同社では、スマートモビリティの専門家で、トヨタ東京自動車大学校の非常勤講師でもある水嶋徹さんが設計部長を務めているのですが、二輪の電動システムについて実体験の豊富な岩渕さんも、配線を手伝ったりするなどして、よく出入りするようになったそうです。
「私自身、趣味性の高いものが好みだというのもあるのですが、社風がかなり同人文化的なんです(笑)。電動バイクに興味を持つ若い人にもっと増えてもらいたいですし、オープンにやっています」と生駒さん。昨年は、電動バイクや電動ミニカーを自作している人を集めたイベントも開催したそうです。「梁山泊」という言葉が思い浮かびました。電動モビリティづくりのチャレンジャーが集う場所。息の合った二人の話を聞いていると、じつに楽しそうで、こちらもついつい笑顔になってしまいます。
「タタメルバイク」についても、新情報があったのでお届けしておきます。

(ICOMA提供)
最大の特徴は折り畳み機構ですが、両サイドのパネルが交換式になっているのもデザイン上のアピールポイント。さまざまに「着せ替え」が楽しめます。その新バージョンとして、イラストレーターのtarou2さんや漫画家の藤島康介さんがアートワークを担当したプロモーションビジュアルが発表されました。

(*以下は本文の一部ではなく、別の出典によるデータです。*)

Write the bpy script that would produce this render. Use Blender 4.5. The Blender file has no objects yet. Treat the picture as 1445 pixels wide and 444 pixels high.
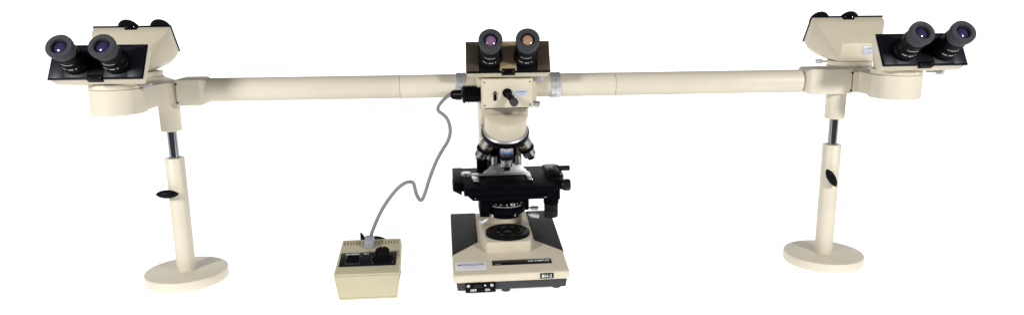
import bpy, bmesh, math, random
from mathutils import Vector, Matrix
random.seed(4)
PI = math.pi
sc = bpy.context.scene
COL = sc.collection
V = Vector

# ------------------------------------------------------------------ materials
def mat(name, col, rough=.5, metal=0., spec=.5, mottle=0., bump=0., coat=0., scale=60., col2=None, aniso=None):
    m = bpy.data.materials.new(name); m.use_nodes = True
    nt = m.node_tree; b = nt.nodes['Principled BSDF']
    b.inputs['Base Color'].default_value = (*col, 1)
    b.inputs['Roughness'].default_value = rough
    b.inputs['Metallic'].default_value = metal
    b.inputs['Specular IOR Level'].default_value = spec
    b.inputs['Coat Weight'].default_value = coat
    tc = nt.nodes.new('ShaderNodeTexCoord')
    if mottle > 0 or col2:
        n = nt.nodes.new('ShaderNodeTexNoise'); n.inputs['Scale'].default_value = scale
        n.inputs['Detail'].default_value = 5; n.inputs['Roughness'].default_value = .6
        nt.links.new(tc.outputs['Object'], n.inputs['Vector'])
        r = nt.nodes.new('ShaderNodeMapRange')
        r.inputs['From Min'].default_value = .3; r.inputs['From Max'].default_value = .7
        nt.links.new(n.outputs['Fac'], r.inputs['Value'])
        mx = nt.nodes.new('ShaderNodeMix'); mx.data_type = 'RGBA'
        c2 = col2 or tuple(c * (1 - mottle) for c in col)
        mx.inputs[6].default_value = (*col, 1); mx.inputs[7].default_value = (*c2, 1)
        nt.links.new(r.outputs['Result'], mx.inputs[0])
        nt.links.new(mx.outputs[2], b.inputs['Base Color'])
        rr = nt.nodes.new('ShaderNodeMapRange')
        rr.inputs['To Min'].default_value = max(.02, rough - .07); rr.inputs['To Max'].default_value = min(1, rough + .1)
        nt.links.new(n.outputs['Fac'], rr.inputs['Value']); nt.links.new(rr.outputs['Result'], b.inputs['Roughness'])
    if bump > 0:
        n2 = nt.nodes.new('ShaderNodeTexNoise'); n2.inputs['Scale'].default_value = 900
        nt.links.new(tc.outputs['Object'], n2.inputs['Vector'])
        bp = nt.nodes.new('ShaderNodeBump'); bp.inputs['Strength'].default_value = bump; bp.inputs['Distance'].default_value = .0005
        nt.links.new(n2.outputs['Fac'], bp.inputs['Height']); nt.links.new(bp.outputs['Normal'], b.inputs['Normal'])
    return m

CREAM = mat('cream_paint', (.665, .615, .505), .42, spec=.4, mottle=.07, bump=.15, scale=14)
CREAM2 = mat('cream_paint_warm', (.63, .572, .445), .42, spec=.4, mottle=.08, bump=.15, scale=18)
CREAMB = mat('cream_base_paint', (.64, .582, .455), .45, spec=.4, mottle=.10, bump=.15, scale=22)
PSUC = mat('aged_cream_enamel', (.475, .44, .305), .5, spec=.35, mottle=.08, bump=.2, scale=20)
BLACK = mat('black_enamel', (.004, .004, .0055), .40, spec=.07, mottle=.3)
JET = mat('jet_black_enamel', (.0028, .0028, .0045), .45, spec=.015, mottle=.3)
BLACKF = mat('black_plate', (.005, .0055, .009), .35, spec=.25, mottle=.2)
BLUEB = mat('blue_black_plate', (.010, .0115, .020), .35, spec=.3, mottle=.2)
RUBBER = mat('rubber', (.045, .048, .056), .7, spec=.3, mottle=.25, scale=120)
GREYP = mat('charcoal_texture', (.028, .028, .031), .6, spec=.35, mottle=.25, bump=.6, scale=90)
TRAY = mat('charcoal_tray', (.03, .032, .038), .5, spec=.4, mottle=.2, bump=.4)
BROWN = mat('brown_plate', (.055, .040, .028), .4, spec=.4, mottle=.15)
TAN = mat('tan_plate', (.33, .25, .145), .42, spec=.4, mottle=.08)
CHROME = mat('chrome', (.78, .78, .80), .12, metal=1)
BRIGHT = mat('bright_nickel', (.55, .55, .59), .45, metal=.6)
STEEL = mat('satin_steel', (.60, .60, .62), .3, metal=1, mottle=.12, scale=150)
OBJM = mat('brushed_nickel', (.40, .40, .43), .26, metal=1, mottle=.12, scale=120)
COLLAR = mat('collar_aluminium', (.62, .63, .66), .38, metal=.7)
RINGM = mat('ring_steel', (.42, .42, .45), .42, metal=.75)
RODM = mat('polished_rod', (.32, .33, .37), .13, metal=1)
STEELD = mat('dark_steel', (.25, .25, .28), .28, metal=1, mottle=.12)
WHITE = mat('white_ink', (.8, .8, .8), .6)
PAPER = mat('paper_sticker', (.78, .79, .83), .6, mottle=.03)
BLUEINK = mat('blue_ink', (.10, .09, .38), .6)
GREYINK = mat('grey_ink', (.12, .12, .16), .6)
PLATE = mat('pale_nameplate', (.50, .56, .66), .35, mottle=.05)
TAPE = mat('grey_tape', (.38, .38, .41), .4, mottle=.15)
GREYPL = mat('grey_plastic', (.33, .33, .38), .45, mottle=.05)
CORD = mat('grey_cord_sheath', (.20, .20, .21), .42, mottle=.15)
BLUE = mat('blue_band', (.05, .16, .55), .4)
ORANGE = mat('yellow_band', (.55, .42, .12), .4)
GAP = mat('seam_shade', (.16, .13, .09), .8)
VENT = mat('vent_slot', (.20, .15, .07), .8)
GLASSV = mat('violet_coated_glass', (.22, .11, .22), .10, metal=.35, spec=1, col2=(.42, .24, .42), scale=90)
GLASSO = mat('amber_coated_glass', (.50, .25, .15), .12, metal=.35, spec=1, col2=(.75, .45, .30), scale=80)
GLASSB = mat('dark_coated_glass', (.035, .03, .09), .05, metal=.6, spec=1, col2=(.10, .08, .25), scale=70)
GLASS = mat('field_glass', (.02, .02, .025), .08, spec=1)

# ------------------------------------------------------------------ mesh helpers
def frame(o, x, y):
    x = V(x).normalized(); y = V(y); z = x.cross(y).normalized(); y = z.cross(x)
    m = Matrix((x, y, z)).transposed().to_4x4(); m.translation = V(o); return m

def axis_frame(o, d):
    d = V(d).normalized()
    h = V((0, 0, 1)) if abs(d.z) < .9 else V((0, 1, 0))
    x = h.cross(d).normalized(); y = d.cross(x)
    m = Matrix((x, y, d)).transposed().to_4x4(); m.translation = V(o); return m

def add_hull(bm, pts, bev=0., seg=2):
    b = bmesh.new()
    for p in pts: b.verts.new(p)
    r = bmesh.ops.convex_hull(b, input=b.verts)
    junk = [g for g in r['geom_interior'] + r['geom_unused'] if isinstance(g, bmesh.types.BMVert)]
    if junk: bmesh.ops.delete(b, geom=list(set(junk)), context='VERTS')
    bmesh.ops.dissolve_limit(b, angle_limit=.01, verts=b.verts, edges=b.edges)
    if bev > 0:
        bmesh.ops.bevel(b, geom=list(b.edges), offset=bev, segments=seg, profile=.5, affect='EDGES', clamp_overlap=True)
    merge(bm, b)

def merge(bm, b, M=None):
    if M is not None: bmesh.ops.transform(b, matrix=M, verts=b.verts)
    bmesh.ops.recalc_face_normals(b, faces=b.faces)
    me = bpy.data.meshes.new('tmp'); b.to_mesh(me); b.free(); bm.from_mesh(me); bpy.data.meshes.remove(me)

def add_box(bm, x0, x1, y0, y1, z0, z1, bev=.001, M=None):
    pts = [V((x, y, z)) for x in (x0, x1) for y in (y0, y1) for z in (z0, z1)]
    if M is not None: pts = [M @ p for p in pts]
    add_hull(bm, pts, bev)

def add_lathe(bm, M, prof, n=48, ribs=0, ribdepth=0., ribrange=None):
    """prof: [(r, z)] along local z of M; closed on the axis where r is 0."""
    b = bmesh.new(); rings = []
    for k, (r, z) in enumerate(prof):
        if r <= 1e-7: rings.append([b.verts.new((0, 0, z))]); continue
        ring = []
        for i in range(n):
            a = 2 * PI * i / n; rr = r
            if ribs and ribrange and ribrange[0] <= k <= ribrange[1]:
                rr = r - ribdepth * (1 if (i * ribs * 2 // n) % 2 else 0)
            ring.append(b.verts.new((rr * math.cos(a), rr * math.sin(a), z)))
        rings.append(ring)
    for A, B in zip(rings, rings[1:]):
        if len(A) == 1 and len(B) == 1: continue
        for i in range(n):
            j = (i + 1) % n
            if len(A) == 1: b.faces.new((A[0], B[i], B[j]))
            elif len(B) == 1: b.faces.new((A[i], A[j], B[0]))
            else: b.faces.new((A[i], A[j], B[j], B[i]))
    merge(bm, b, M)

def cyl(bm, p0, p1, r, r1=None, bev=.0006, n=40):
    p0, p1 = V(p0), V(p1); L = (p1 - p0).length; r1 = r if r1 is None else r1
    e = min(bev, L * .4, r * .4, r1 * .4)
    add_lathe(bm, axis_frame(p0, p1 - p0), [(0, 0), (r - e, 0), (r, e), (r1, L - e), (r1 - e, L), (0, L)], n)

def add_prism(bm, poly, z0, z1, M=None, bev=0.):
    b = bmesh.new()
    lo = [b.verts.new((x, y, z0)) for x, y in poly]; hi = [b.verts.new((x, y, z1)) for x, y in poly]
    n = len(poly); b.faces.new(lo[::-1]); b.faces.new(hi)
    for i in range(n): b.faces.new((lo[i], lo[(i + 1) % n], hi[(i + 1) % n], hi[i]))
    if bev > 0:
        eds = [e for e in b.edges if len(e.link_faces) == 2 and e.calc_face_angle(0) > .5]
        bmesh.ops.bevel(b, geom=eds, offset=bev, segments=2, profile=.5, affect='EDGES', clamp_overlap=True)
    merge(bm, b, M)

def add_tube(bm, pts, r, n=12, cap=True):
    b = bmesh.new(); rings = []; up = V((0, 1, 0)); prev = None
    for i, p in enumerate(pts):
        t = (pts[min(i + 1, len(pts) - 1)] - pts[max(i - 1, 0)]).normalized()
        x = (up - t * up.dot(t))
        if prev is not None: x = prev - t * prev.dot(t)
        x.normalize(); prev = x; y = t.cross(x)
        rings.append([b.verts.new(p + (x * math.cos(2 * PI * k / n) + y * math.sin(2 * PI * k / n)) * r) for k in range(n)])
    for A, B in zip(rings, rings[1:]):
        for k in range(n): b.faces.new((A[k], A[(k + 1) % n], B[(k + 1) % n], B[k]))
    if cap: b.faces.new(rings[0][::-1]); b.faces.new(rings[-1])
    merge(bm, b)

def spline(P, per=10):
    P = [V(p) for p in P]; out = []
    Q = [P[0] * 2 - P[1]] + P + [P[-1] * 2 - P[-2]]
    for i in range(1, len(Q) - 2):
        a, b_, c, d = Q[i - 1:i + 3]
        for k in range(per):
            t = k / per
            out.append(.5 * ((2 * b_) + (c - a) * t + (2 * a - 5 * b_ + 4 * c - d) * t * t + (3 * b_ - a - 3 * c + d) * t ** 3))
    out.append(P[-1]); return out

def finish(bm, name, m, parent=None, label=None, ang=.6, X=None):
    if X is not None: bmesh.ops.transform(bm, matrix=X, verts=bm.verts)
    for f in bm.faces: f.smooth = True
    for e in bm.edges:
        if len(e.link_faces) == 2: e.smooth = e.calc_face_angle(0) < ang
    lo = V((1e9,) * 3); hi = -lo
    for v in bm.verts:
        for k in range(3): lo[k] = min(lo[k], v.co[k]); hi[k] = max(hi[k], v.co[k])
    c = (lo + hi) / 2
    bmesh.ops.translate(bm, vec=-c, verts=bm.verts)
    me = bpy.data.meshes.new(name); bm.to_mesh(me); bm.free()
    me.materials.append(m)
    o = bpy.data.objects.new(name, me); COL.objects.link(o)
    wl = V((0, 0, 0)) if parent is None else V(parent['_w'])
    o.location = c - wl; o['_w'] = list(c)
    if parent is not None: o.parent = parent
    if label: o['label'] = label
    return o

def part(name, m, parent, fn, label=None, ang=.6, X=None):
    bm = bmesh.new(); fn(bm); return finish(bm, name, m, parent, label, ang, X)

def thing(name, loc, label, cat, group=None):
    o = bpy.data.objects.new(name, None); COL.objects.link(o); o.location = loc; o['_w'] = list(loc)
    o.empty_display_size = .02
    o['label'] = label; o['category'] = cat
    if group: o['group'] = group
    return o

def text_bm(s, w, h, M, depth=.0002, bold=0.):
    cu = bpy.data.curves.new('t', 'FONT'); cu.body = s; cu.size = 1; cu.extrude = 0; cu.offset = bold
    cu.resolution_u = 3
    ob = bpy.data.objects.new('t', cu); COL.objects.link(ob)
    dg = bpy.context.evaluated_depsgraph_get()
    me = bpy.data.meshes.new_from_object(ob.evaluated_get(dg))
    bm = bmesh.new(); bm.from_mesh(me)
    bpy.data.objects.remove(ob); bpy.data.curves.remove(cu); bpy.data.meshes.remove(me)
    xs = [v.co.x for v in bm.verts]; ys = [v.co.y for v in bm.verts]
    sx = w / (max(xs) - min(xs)); sy = h / (max(ys) - min(ys))
    cx = (max(xs) + min(xs)) / 2; cy = (max(ys) + min(ys)) / 2
    T = M @ Matrix.Diagonal((sx, sy, 1, 1)) @ Matrix.Translation((-cx, -cy, depth))
    bmesh.ops.transform(bm, matrix=T, verts=bm.verts)
    return bm

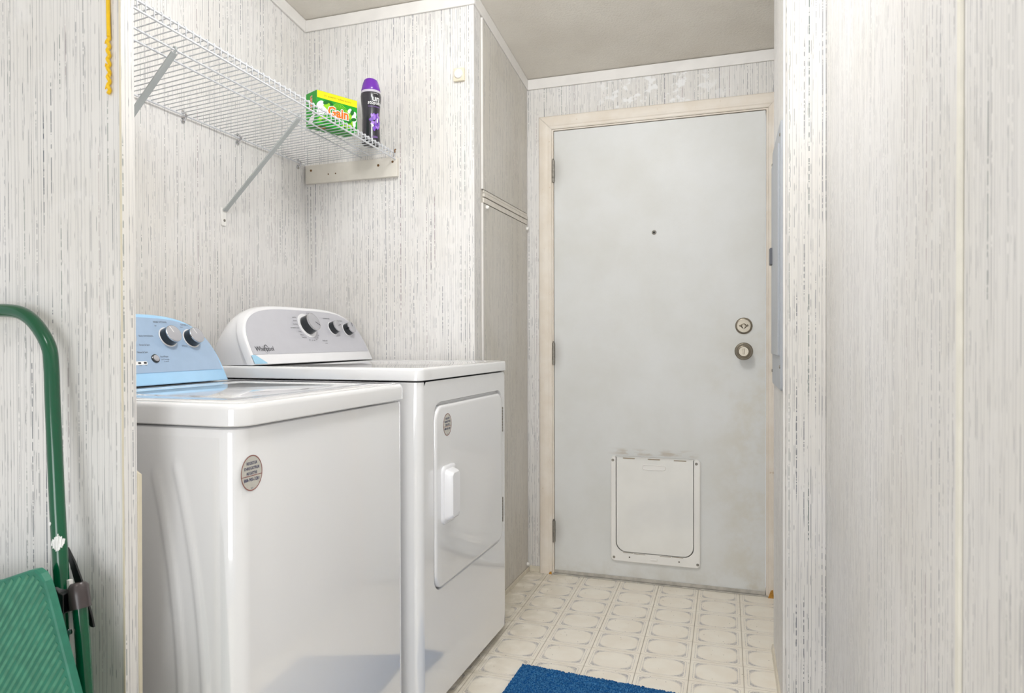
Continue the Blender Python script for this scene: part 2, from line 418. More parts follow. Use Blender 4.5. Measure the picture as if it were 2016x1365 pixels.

「警視庁」バージョンは公道走行不可とはいえ、インパクト抜群。このデザインで、1/12のカプセルトイやボックストイを発売予定です。「おもちゃのこころでミライをつくる」というのがICOMAの企業理念。電動モビリティ制作にとどまらず、シームレスに「ものづくり」を楽しんでいるのが伝わってきます。
岩渕さんも、新しい電動バイクの制作に取り掛かっているそうです。新たなテーマは軽量化。現在のカタナは車重が250kgありますが、軽量なフレームを探して「車体重量とバッテリー容量の適正値を探りたい」とのこと。チャレンジはエンドレスですね。完成したらまた取材に伺いたいと思います。